People may argue against justification. by faith alone; but they may depend upon it, that if they ever find themselves in the same light of life in which the poor thief found himself, they will find that they themselves appear very miserable, and that there is an attractive beauty about the Christ, who is all the salvation of the soul.

Many may turn faith into a work for themselves to work; but they will find that the Spirit convicts of unbelief; and that all their rest is in the Lord Himself, and in the work He has wrought for poor sinners.

From the fall until Christ died, God renewed souls, and this was at once His instrument of doing it; and the reception of it was the only warrant before Him. the reception of the testimony He might be pleased to give about the seed of the woman that was to come. All His actions supposed that work to be sure and certain. From the day of Pentecost the testimony of God has been about that work itself, and how heaven was opened thereby for the Holy Ghost to come down, and for man to draw near by faith.

Where the testimony of God is received, as, for instance, about Christ as a new and living way (see Heb. 10), the soul that receives it finds its assurance to be in the work itself so presented to it: not in its own feelings, thoughts, or experiences about it, but in the work ITSELF. For so has God been pleased to settle it. The light shining in brings with it its own testimony. It places me in the sight of God upon His throne in heaven, where He has placed Christ, who bare sin in His own body on the tree, that He might become the new and living way of blessing from God to man, and of approach by man to God.

The God and Father of our Lord Jesus Christ is revealed as the God who has provided Himself a lamb, that His mercy and His compassion might be evident before all — heaven opened upon them.
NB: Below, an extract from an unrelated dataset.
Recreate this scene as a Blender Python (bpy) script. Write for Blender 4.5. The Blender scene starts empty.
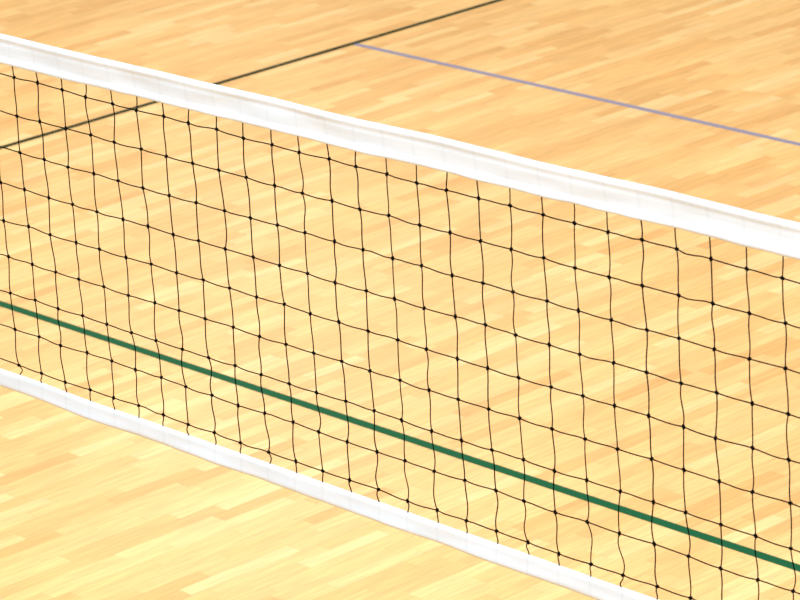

That the heart of man is so wicked and so deluded, that it cannot, will not, believe such things of God is true. and in this is seen the awfulness of man's condition. It must meet God, and it hates Him, and loves to nourish hard thoughts of Him. But when the light of life does break in, it is its own evidence. Its entrance may not be understood at first; but the light will be found to be evidence of the subject whence it comes, and will be found to be the light of life.